Безусловно, я оглядываюсь на законодательство. Делала это раньше и особенно сейчас, когда Дума запретила уже, кажется, все вокруг. О тех же геях мы теперь можем говорить либо плохо, либо никак. Иначе подпадем под действие закона Мизулиной — Милонова. Мы теперь не можем показать даже сюжет о том, как после начала обсуждения гейской темы подростков нетрадиционной ориентации начали отлавливать и бить. А то надзорные органы могут это истолковать как создание «позитивного» образа сексуальных меньшинств, вызывание к ним сочувствия у детей и, соответственно, пропаганду. Бред, конечно, но тут нынешнюю реальность точно нельзя не учитывать.
Внезапное закрытие агентства «РИА Новости» — по-вашему, это тоже следствие изменившегося строя в стране?
Прежде всего, жаль людей, которые остались без работы.
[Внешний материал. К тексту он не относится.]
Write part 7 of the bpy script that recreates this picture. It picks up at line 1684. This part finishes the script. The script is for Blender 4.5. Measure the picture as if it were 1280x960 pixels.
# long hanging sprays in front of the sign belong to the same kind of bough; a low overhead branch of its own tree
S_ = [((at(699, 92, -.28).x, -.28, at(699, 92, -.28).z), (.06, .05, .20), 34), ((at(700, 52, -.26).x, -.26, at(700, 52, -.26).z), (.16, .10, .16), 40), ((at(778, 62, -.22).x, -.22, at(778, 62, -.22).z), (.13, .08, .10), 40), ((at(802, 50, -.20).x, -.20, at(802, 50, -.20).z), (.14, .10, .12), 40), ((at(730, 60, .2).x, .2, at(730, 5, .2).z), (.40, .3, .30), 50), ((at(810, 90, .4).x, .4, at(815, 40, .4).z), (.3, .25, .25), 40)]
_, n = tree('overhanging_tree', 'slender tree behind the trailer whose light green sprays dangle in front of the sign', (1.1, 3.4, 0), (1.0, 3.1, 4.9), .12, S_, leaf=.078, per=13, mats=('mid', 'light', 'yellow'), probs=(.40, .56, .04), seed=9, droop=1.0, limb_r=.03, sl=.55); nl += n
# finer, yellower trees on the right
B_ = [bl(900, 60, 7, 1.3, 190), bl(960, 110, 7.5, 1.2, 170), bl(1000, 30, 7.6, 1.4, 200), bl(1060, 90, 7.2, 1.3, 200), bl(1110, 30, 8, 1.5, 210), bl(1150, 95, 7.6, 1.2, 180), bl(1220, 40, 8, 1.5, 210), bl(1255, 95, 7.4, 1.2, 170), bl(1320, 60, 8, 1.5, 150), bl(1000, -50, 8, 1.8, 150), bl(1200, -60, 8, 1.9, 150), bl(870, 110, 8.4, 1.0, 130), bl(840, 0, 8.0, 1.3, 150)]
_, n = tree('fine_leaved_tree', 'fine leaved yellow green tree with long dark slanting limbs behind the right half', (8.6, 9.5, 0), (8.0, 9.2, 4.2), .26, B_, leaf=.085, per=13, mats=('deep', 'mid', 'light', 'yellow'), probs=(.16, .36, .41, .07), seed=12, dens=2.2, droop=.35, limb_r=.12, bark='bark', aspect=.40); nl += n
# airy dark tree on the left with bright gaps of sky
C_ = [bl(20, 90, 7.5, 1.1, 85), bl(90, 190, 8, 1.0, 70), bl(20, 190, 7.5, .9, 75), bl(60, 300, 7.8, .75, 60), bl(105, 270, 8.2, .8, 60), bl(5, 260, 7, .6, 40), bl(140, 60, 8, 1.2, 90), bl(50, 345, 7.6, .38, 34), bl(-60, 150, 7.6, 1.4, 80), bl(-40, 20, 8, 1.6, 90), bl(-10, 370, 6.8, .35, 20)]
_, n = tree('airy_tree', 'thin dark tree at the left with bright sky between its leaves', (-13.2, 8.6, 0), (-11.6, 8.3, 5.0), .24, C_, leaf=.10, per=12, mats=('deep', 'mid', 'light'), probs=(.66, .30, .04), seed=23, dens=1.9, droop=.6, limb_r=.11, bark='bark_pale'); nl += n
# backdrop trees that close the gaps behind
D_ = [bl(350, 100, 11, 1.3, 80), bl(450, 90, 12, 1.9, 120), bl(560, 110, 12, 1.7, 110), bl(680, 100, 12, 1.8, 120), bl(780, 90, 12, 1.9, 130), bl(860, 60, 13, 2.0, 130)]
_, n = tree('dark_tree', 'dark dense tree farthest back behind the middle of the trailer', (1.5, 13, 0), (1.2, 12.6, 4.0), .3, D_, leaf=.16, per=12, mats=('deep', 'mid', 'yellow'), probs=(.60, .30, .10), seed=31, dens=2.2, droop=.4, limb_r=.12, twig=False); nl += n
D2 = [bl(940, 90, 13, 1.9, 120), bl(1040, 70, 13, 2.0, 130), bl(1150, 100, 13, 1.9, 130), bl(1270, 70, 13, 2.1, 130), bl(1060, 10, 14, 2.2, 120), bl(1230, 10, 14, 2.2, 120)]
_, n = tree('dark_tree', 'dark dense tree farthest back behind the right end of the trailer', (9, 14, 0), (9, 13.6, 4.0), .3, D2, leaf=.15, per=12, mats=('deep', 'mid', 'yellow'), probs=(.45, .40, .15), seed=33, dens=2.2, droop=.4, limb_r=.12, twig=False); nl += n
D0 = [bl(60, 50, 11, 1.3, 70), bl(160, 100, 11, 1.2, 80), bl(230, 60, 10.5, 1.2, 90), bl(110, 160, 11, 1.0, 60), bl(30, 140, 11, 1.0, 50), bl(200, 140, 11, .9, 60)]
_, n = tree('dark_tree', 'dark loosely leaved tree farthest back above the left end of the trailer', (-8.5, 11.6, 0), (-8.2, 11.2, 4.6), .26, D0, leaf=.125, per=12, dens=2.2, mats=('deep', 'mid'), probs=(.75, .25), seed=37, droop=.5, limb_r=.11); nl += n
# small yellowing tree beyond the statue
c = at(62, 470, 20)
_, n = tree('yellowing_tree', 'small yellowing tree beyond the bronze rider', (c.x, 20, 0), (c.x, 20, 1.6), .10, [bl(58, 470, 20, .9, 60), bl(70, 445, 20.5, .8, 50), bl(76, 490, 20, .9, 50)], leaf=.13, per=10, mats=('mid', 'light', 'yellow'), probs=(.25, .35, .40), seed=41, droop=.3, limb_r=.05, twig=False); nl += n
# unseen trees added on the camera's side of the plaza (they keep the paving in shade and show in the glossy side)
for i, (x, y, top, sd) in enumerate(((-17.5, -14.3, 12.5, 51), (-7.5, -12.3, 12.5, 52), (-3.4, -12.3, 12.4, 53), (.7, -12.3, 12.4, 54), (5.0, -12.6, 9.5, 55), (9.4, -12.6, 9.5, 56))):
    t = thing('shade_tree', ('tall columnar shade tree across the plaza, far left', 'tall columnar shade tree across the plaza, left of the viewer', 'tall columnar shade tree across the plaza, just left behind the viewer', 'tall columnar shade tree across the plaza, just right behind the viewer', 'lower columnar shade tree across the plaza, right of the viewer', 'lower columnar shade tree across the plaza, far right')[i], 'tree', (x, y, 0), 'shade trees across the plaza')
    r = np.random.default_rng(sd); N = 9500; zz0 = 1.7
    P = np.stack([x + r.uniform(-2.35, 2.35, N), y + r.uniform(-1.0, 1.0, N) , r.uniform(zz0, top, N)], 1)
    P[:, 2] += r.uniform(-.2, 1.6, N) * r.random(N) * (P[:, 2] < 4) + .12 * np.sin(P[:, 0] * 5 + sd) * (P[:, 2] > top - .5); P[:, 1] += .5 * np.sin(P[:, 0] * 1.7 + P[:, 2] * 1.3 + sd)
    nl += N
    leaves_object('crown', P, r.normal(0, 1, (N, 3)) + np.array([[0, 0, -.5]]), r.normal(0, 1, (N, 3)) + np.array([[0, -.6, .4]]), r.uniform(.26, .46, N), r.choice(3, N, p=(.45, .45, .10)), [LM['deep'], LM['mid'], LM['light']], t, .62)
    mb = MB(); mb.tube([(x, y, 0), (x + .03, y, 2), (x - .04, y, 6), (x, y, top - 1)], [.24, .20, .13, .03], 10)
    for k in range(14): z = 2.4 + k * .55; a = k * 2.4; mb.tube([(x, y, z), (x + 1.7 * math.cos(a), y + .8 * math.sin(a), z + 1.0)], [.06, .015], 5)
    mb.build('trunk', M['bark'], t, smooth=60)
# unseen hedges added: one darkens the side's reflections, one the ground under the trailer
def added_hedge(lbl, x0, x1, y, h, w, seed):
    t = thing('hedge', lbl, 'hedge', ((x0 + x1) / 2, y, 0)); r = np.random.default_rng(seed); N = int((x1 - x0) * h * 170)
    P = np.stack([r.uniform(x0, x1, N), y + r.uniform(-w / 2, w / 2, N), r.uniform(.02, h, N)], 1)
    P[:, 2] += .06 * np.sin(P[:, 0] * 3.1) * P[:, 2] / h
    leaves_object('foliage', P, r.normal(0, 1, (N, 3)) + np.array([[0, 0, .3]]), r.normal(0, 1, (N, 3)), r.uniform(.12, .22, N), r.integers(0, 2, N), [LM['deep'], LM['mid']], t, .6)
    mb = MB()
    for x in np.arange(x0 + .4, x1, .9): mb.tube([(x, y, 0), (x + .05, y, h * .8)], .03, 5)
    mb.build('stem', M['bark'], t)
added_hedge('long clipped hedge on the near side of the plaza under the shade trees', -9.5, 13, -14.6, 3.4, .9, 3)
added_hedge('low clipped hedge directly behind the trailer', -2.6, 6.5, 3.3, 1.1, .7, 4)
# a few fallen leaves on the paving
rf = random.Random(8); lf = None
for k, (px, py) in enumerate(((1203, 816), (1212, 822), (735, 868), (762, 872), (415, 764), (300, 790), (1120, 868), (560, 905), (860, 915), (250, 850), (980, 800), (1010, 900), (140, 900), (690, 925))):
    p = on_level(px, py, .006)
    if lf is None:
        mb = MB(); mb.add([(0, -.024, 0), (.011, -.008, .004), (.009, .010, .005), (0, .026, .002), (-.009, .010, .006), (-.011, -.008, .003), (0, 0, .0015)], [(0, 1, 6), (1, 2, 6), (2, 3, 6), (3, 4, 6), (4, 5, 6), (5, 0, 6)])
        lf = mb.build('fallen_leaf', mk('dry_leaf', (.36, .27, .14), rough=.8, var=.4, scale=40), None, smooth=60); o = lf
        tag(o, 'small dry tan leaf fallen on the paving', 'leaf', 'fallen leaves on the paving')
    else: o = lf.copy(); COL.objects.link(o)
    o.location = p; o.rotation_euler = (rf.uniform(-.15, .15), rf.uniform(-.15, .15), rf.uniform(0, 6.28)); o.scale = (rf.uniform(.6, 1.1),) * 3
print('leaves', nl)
И еще при Светлане Миронюк (теперь уже бывший главный редактор «РИА Новости», возглавляла агентство более семи лет. — Forbes Woman) огромное государственное агентство было, что называется, с человеческим лицом. «РИА Новости» часто обращали внимание как раз на судьбы простых людей, и их сообщения и сюжеты кого-то спасали, кому-то помогали. Но вот в чем проблема: когда меняли власть на НТВ, нам, журналистам, было куда уйти. Было много СМИ с различными позициями, редакционной политикой. А сейчас такого выбора для многих почти не осталось.